# Written exercise
Write the records out again, keeping each line exactly as it is.

**** Input material

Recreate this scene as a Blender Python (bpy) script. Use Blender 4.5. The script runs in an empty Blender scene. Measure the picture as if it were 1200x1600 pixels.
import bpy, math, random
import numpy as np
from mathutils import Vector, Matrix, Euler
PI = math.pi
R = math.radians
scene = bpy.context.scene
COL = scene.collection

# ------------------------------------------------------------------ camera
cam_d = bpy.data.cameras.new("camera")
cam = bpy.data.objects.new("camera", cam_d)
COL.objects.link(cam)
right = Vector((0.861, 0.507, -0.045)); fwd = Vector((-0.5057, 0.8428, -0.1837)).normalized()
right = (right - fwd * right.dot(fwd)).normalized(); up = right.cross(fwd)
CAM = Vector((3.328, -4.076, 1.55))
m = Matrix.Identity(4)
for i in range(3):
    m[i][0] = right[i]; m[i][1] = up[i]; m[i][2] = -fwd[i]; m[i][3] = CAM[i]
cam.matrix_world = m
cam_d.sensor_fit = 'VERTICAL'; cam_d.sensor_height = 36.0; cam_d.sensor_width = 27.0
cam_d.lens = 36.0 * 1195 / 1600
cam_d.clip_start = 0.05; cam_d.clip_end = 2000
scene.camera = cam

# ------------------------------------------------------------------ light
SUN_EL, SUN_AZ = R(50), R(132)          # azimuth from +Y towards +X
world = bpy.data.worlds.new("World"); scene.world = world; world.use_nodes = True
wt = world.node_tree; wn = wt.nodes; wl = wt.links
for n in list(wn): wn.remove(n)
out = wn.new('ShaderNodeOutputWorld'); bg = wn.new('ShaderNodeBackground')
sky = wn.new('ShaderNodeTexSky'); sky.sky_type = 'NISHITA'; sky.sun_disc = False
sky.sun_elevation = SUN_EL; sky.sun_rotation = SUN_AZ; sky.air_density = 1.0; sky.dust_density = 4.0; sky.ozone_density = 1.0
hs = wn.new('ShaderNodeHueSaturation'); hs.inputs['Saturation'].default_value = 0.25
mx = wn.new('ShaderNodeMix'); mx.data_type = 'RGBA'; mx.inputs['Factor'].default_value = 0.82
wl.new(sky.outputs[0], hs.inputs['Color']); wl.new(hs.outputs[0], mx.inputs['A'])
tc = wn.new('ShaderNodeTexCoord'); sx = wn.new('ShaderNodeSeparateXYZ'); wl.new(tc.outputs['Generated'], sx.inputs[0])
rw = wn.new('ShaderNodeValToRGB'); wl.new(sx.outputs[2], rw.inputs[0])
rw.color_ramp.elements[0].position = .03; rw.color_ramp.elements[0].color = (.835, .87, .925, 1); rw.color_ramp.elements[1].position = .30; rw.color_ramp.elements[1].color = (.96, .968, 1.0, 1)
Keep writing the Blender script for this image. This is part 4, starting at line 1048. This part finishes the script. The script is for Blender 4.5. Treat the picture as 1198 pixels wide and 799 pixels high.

********

# Answer below
Recreate this scene as a Blender Python (bpy) script. Use Blender 4.5. The script runs in an empty Blender scene. Measure the picture as if it were 1200x1600 pixels.
import bpy, math, random
import numpy as np
from mathutils import Vector, Matrix, Euler
PI = math.pi
R = math.radians
scene = bpy.context.scene
COL = scene.collection

# ------------------------------------------------------------------ camera
cam_d = bpy.data.cameras.new("camera")
cam = bpy.data.objects.new("camera", cam_d)
COL.objects.link(cam)
right = Vector((0.861, 0.507, -0.045)); fwd = Vector((-0.5057, 0.8428, -0.1837)).normalized()
right = (right - fwd * right.dot(fwd)).normalized(); up = right.cross(fwd)
CAM = Vector((3.328, -4.076, 1.55))
m = Matrix.Identity(4)
for i in range(3):
    m[i][0] = right[i]; m[i][1] = up[i]; m[i][2] = -fwd[i]; m[i][3] = CAM[i]
cam.matrix_world = m
cam_d.sensor_fit = 'VERTICAL'; cam_d.sensor_height = 36.0; cam_d.sensor_width = 27.0
cam_d.lens = 36.0 * 1195 / 1600
cam_d.clip_start = 0.05; cam_d.clip_end = 2000
scene.camera = cam

# ------------------------------------------------------------------ light
SUN_EL, SUN_AZ = R(50), R(132)          # azimuth from +Y towards +X
world = bpy.data.worlds.new("World"); scene.world = world; world.use_nodes = True
wt = world.node_tree; wn = wt.nodes; wl = wt.links
for n in list(wn): wn.remove(n)
out = wn.new('ShaderNodeOutputWorld'); bg = wn.new('ShaderNodeBackground')
sky = wn.new('ShaderNodeTexSky'); sky.sky_type = 'NISHITA'; sky.sun_disc = False
sky.sun_elevation = SUN_EL; sky.sun_rotation = SUN_AZ; sky.air_density = 1.0; sky.dust_density = 4.0; sky.ozone_density = 1.0
hs = wn.new('ShaderNodeHueSaturation'); hs.inputs['Saturation'].default_value = 0.25
mx = wn.new('ShaderNodeMix'); mx.data_type = 'RGBA'; mx.inputs['Factor'].default_value = 0.82
wl.new(sky.outputs[0], hs.inputs['Color']); wl.new(hs.outputs[0], mx.inputs['A'])
tc = wn.new('ShaderNodeTexCoord'); sx = wn.new('ShaderNodeSeparateXYZ'); wl.new(tc.outputs['Generated'], sx.inputs[0])
rw = wn.new('ShaderNodeValToRGB'); wl.new(sx.outputs[2], rw.inputs[0])
rw.color_ramp.elements[0].position = .03; rw.color_ramp.elements[0].color = (.835, .87, .925, 1); rw.color_ramp.elements[1].position = .30; rw.color_ramp.elements[1].color = (.96, .968, 1.0, 1)
Keep writing the Blender script for this image. This is part 4, starting at line 1048. This part finishes the script. The script is for Blender 4.5. Treat the picture as 1198 pixels wide and 799 pixels high.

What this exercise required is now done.